-- Problem to solve --
Return the lines below exactly, from the first line to the line that contains "def B(u, off, z): return". Leave out pictures.
== == ==
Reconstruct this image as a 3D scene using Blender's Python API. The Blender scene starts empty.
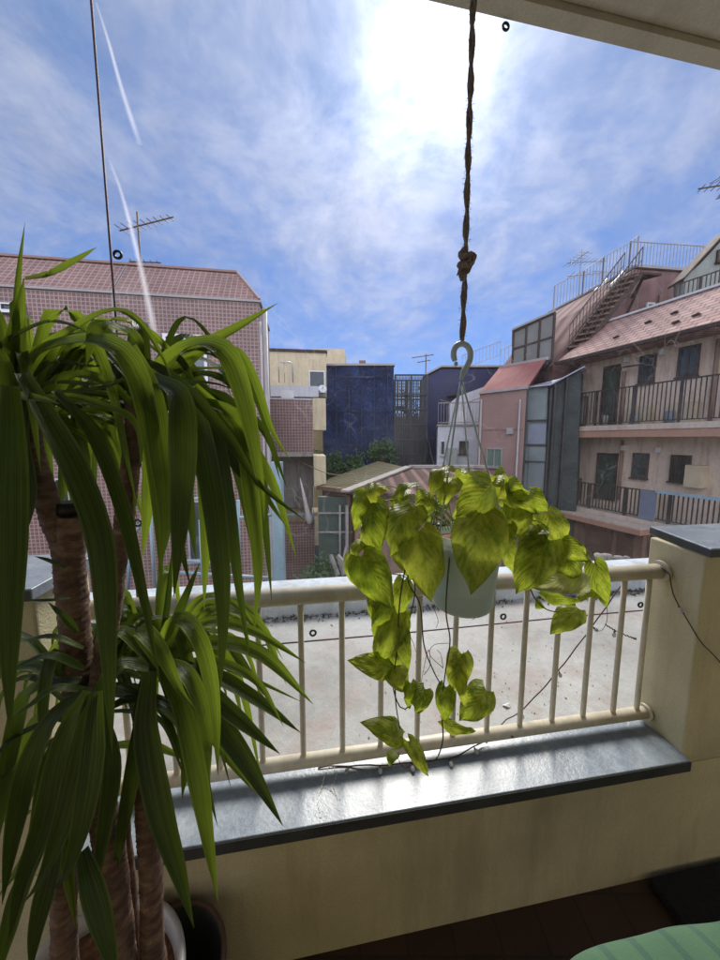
import bpy, math, random
from mathutils import Vector, Matrix, noise as mnoise
random.seed(7)
R = math.radians
scene = bpy.context.scene
COL = scene.collection
V = Vector
# ------------------------------------------------------------------ camera
F = 346.0; H = 1.6; PIT = R(6.6)
CP, SP = math.cos(PIT), math.sin(PIT)
cam_d = bpy.data.cameras.new('camera'); cam = bpy.data.objects.new('camera', cam_d)
COL.objects.link(cam); scene.camera = cam
cam.location = (0, 0, H); cam.rotation_euler = (R(90) - PIT, 0, 0)
cam_d.sensor_fit = 'VERTICAL'; cam_d.sensor_height = 36; cam_d.sensor_width = 27
cam_d.lens = 36 * F / 960; cam_d.clip_start = 0.02; cam_d.clip_end = 3000

def ray(px, py):
    a = (px - 360) / F; v = (480 - py) / F
    return V((a, CP + v * SP, -SP + v * CP))
def P(px, py, Y):                      # point seen at a pixel at a known distance Y in front
    d = ray(px, py); t = Y / d.y
    return V((d.x * t, Y, H + d.z * t))
def PZ(px, py, z):
    d = ray(px, py); t = (z - H) / d.z
    return V((d.x * t, d.y * t, z))
# balcony frame: u along the railing, off = distance out from the camera across it
TH = R(9.02); U = V((math.cos(TH), math.sin(TH), 0)); N = V((-math.sin(TH), math.cos(TH), 0))
def B(u, off, z): return U * u + N * off + V((0, 0, z))

# ------------------------------------------------------------------ objects
def tagp(o, label=None, cat=None, group=None, kind=None):
    if label: o['label'] = label
    if cat: o['category'] = cat
    if group: o['group'] = group
    if kind: o['kind'] = kind
    return o
def thing(name, label, cat, loc, group=None):
    o = bpy.data.objects.new(name, None); COL.objects.link(o); o.location = loc
    o.empty_display_size = 0.1
    return tagp(o, label, cat, group)

class MB:
    def __init__(s): s.v = []; s.f = []; s.uv = {}; s.sm = set()
    def vert(s, p): s.v.append(V(p)); return len(s.v) - 1
    def face(s, idx, uv=None, smooth=False):
        s.f.append(list(idx)); k = len(s.f) - 1
        if uv: s.uv[k] = uv
        if smooth: s.sm.add(k)
    def poly(s, pts): s.face([s.vert(p) for p in pts])
    def hexa(s, b, t):                 # bottom 4 (ccw from above), top 4
        i = [s.vert(p) for p in list(b) + list(t)]
        for q in ((3,2,1,0),(4,5,6,7),(0,1,5,4),(1,2,6,5),(2,3,7,6),(3,0,4,7)): s.face([i[k] for k in q])
    def prism(s, pts, z0, z1):
        n = len(pts); lo = [s.vert((p[0], p[1], z0)) for p in pts]; hi = [s.vert((p[0], p[1], z1)) for p in pts]
        s.face(lo[::-1]); s.face(hi)
        for k in range(n): s.face([lo[k], lo[(k+1)%n], hi[(k+1)%n], hi[k]])
    def extr(s, pts, d):               # extrude a planar polygon by vector d
        n = len(pts); d = V(d); a = [s.vert(p) for p in pts]; b = [s.vert(V(p) + d) for p in pts]
        s.face(a[::-1]); s.face(b)
        for k in range(n): s.face([a[k], a[(k+1)%n], b[(k+1)%n], b[k]])
    def box(s, c0, c1):
        x0,y0,z0 = c0; x1,y1,z1 = c1
        s.prism([(x0,y0),(x1,y0),(x1,y1),(x0,y1)], z0, z1)
    def bbox(s, u0,u1,o0,o1,z0,z1):    # box in the balcony frame
        q = [B(u0,o0,0),B(u1,o0,0),B(u1,o1,0),B(u0,o1,0)]
        s.prism(q, z0, z1)
    def bar(s, a, b, w, h=None, up=(0,0,1)):
        a, b = V(a), V(b); h = h or w; t = (b - a)
        if t.length < 1e-6: return
        t.normalize(); up = V(up)
        if abs(t.dot(up)) > .98: up = V((0,1,0))
        x = t.cross(up).normalized() * w / 2; y = x.cross(t).normalized() * h / 2
        s.hexa([a-x-y, a+x-y, b+x-y, b-x-y], [a-x+y, a+x+y, b+x+y, b-x+y])
    def tube(s, pts, r, n=8, cap=True, jit=0):
        pts = [V(p) for p in pts]; m = len(pts)
        rr = r if isinstance(r, (list, tuple)) else [r] * m
        ref = V((0.31, .17, .93)); rings = []
        prevx = None; L = 0
        for k in range(m):
            t = (pts[min(k+1, m-1)] - pts[max(k-1, 0)])
            if t.length < 1e-9: t = V((0,0,1))
            t.normalize()
            x = (prevx - t * prevx.dot(t)) if prevx else t.cross(ref)
            if x.length < 1e-5: x = t.cross(V((1,0,0)))
            x.normalize(); prevx = x; y = t.cross(x)
            if k: L += (pts[k] - pts[k-1]).length
            ring = []
            for j in range(n):
                a = 2 * math.pi * j / n; q = rr[k] * (1 + (random.uniform(-jit, jit) if jit else 0))
                ring.append(s.vert(pts[k] + (x * math.cos(a) + y * math.sin(a)) * q))
            rings.append((ring, L))
        for k in range(m-1):
            (a, la), (b, lb) = rings[k], rings[k+1]
            for j in range(n):
                j2 = (j+1) % n
                s.face([a[j], a[j2], b[j2], b[j]], [(j/n, la), ((j+1)/n, la), ((j+1)/n, lb), (j/n, lb)], True)
        if cap: s.face(rings[0][0][::-1]); s.face(rings[-1][0])
    def lathe(s, prof, c, n=40, flute=0):
        c = V(c); rings = []
        for r, z in prof:
            rings.append([s.vert(c + V((r*math.cos(2*math.pi*j/n), r*math.sin(2*math.pi*j/n), z))) for j in range(n)])
        for a, b in zip(rings, rings[1:]):
            for j in range(n): s.face([a[j], a[(j+1)%n], b[(j+1)%n], b[j]], None, True)
    def torus(s, c, ax, R0, r, n=20, m=8):
        c = V(c); ax = V(ax).normalized(); x = ax.cross(V((.3,.2,.9))).normalized(); y = ax.cross(x)
        g = []
        for i in range(n):
            a = 2*math.pi*i/n; d = x*math.cos(a) + y*math.sin(a)
            g.append([s.vert(c + d*(R0 + r*math.cos(2*math.pi*j/m)) + ax*r*math.sin(2*math.pi*j/m)) for j in range(m)])
        for i in range(n):
            for j in range(m):
                s.face([g[i][j], g[(i+1)%n][j], g[(i+1)%n][(j+1)%m], g[i][(j+1)%m]], None, True)
    def build(s, name, m, parent=None, base=None, bevel=0):
        org = V((0,0,0))
        if parent is not None:
            org = V(parent.location)
        elif base is not None: org = V(base)
        else:
            n = len(s.v); org = V((sum(p.x for p in s.v)/n, sum(p.y for p in s.v)/n, min(p.z for p in s.v)))
        me = bpy.data.meshes.new(name)
        me.from_pydata([tuple(p - org) for p in s.v], [], s.f)
        uvl = me.uv_layers.new(name='UVMap')
        me.update()
        for k, poly in enumerate(me.polygons):
            if k in s.sm: poly.use_smooth = True
            if k in s.uv:
                for li, q in zip(poly.loop_indices, s.uv[k]): uvl.data[li].uv = q
            else:
                nn = poly.normal
                t = V((0,0,1)).cross(nn)
                if t.length < .15: t = V((1,0,0))
                t.normalize(); b = nn.cross(t)
                for li in poly.loop_indices:
                    p = s.v[me.loops[li].vertex_index]; uvl.data[li].uv = (p.dot(t), p.dot(b))
        o = bpy.data.objects.new(name, me); COL.objects.link(o)
        if m: me.materials.append(m)
        if parent is not None:
            o.parent = parent; 
        else: o.location = org
        if bevel:
            b = o.modifiers.new('bevel', 'BEVEL'); b.width = bevel; b.segments = 3; b.limit_method = 'ANGLE'
        return o
def sub(mb, name, m, part, bevel=0):   # a sub-part: child of a part (part meshes sit at their thing's origin)
    root = part.parent
    return _sub(mb, name, m, part, root, bevel)
def _sub(mb, name, m, part, root, bevel):
    o = mb.build(name, m, root, bevel=bevel); o.parent = part
    return o
def one(mb, name, m, label, cat, group=None, kind=None, bevel=0):
    o = mb.build(name, m, bevel=bevel); return tagp(o, label, cat, group, kind)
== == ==
-- Completed exercise --
Reconstruct this image as a 3D scene using Blender's Python API. The Blender scene starts empty.
import bpy, math, random
from mathutils import Vector, Matrix, noise as mnoise
random.seed(7)
R = math.radians
scene = bpy.context.scene
COL = scene.collection
V = Vector
# ------------------------------------------------------------------ camera
F = 346.0; H = 1.6; PIT = R(6.6)
CP, SP = math.cos(PIT), math.sin(PIT)
cam_d = bpy.data.cameras.new('camera'); cam = bpy.data.objects.new('camera', cam_d)
COL.objects.link(cam); scene.camera = cam
cam.location = (0, 0, H); cam.rotation_euler = (R(90) - PIT, 0, 0)
cam_d.sensor_fit = 'VERTICAL'; cam_d.sensor_height = 36; cam_d.sensor_width = 27
cam_d.lens = 36 * F / 960; cam_d.clip_start = 0.02; cam_d.clip_end = 3000

def ray(px, py):
    a = (px - 360) / F; v = (480 - py) / F
    return V((a, CP + v * SP, -SP + v * CP))
def P(px, py, Y):                      # point seen at a pixel at a known distance Y in front
    d = ray(px, py); t = Y / d.y
    return V((d.x * t, Y, H + d.z * t))
def PZ(px, py, z):
    d = ray(px, py); t = (z - H) / d.z
    return V((d.x * t, d.y * t, z))
# balcony frame: u along the railing, off = distance out from the camera across it
TH = R(9.02); U = V((math.cos(TH), math.sin(TH), 0)); N = V((-math.sin(TH), math.cos(TH), 0))
def B(u, off, z): return U * u + N * off + V((0, 0, z))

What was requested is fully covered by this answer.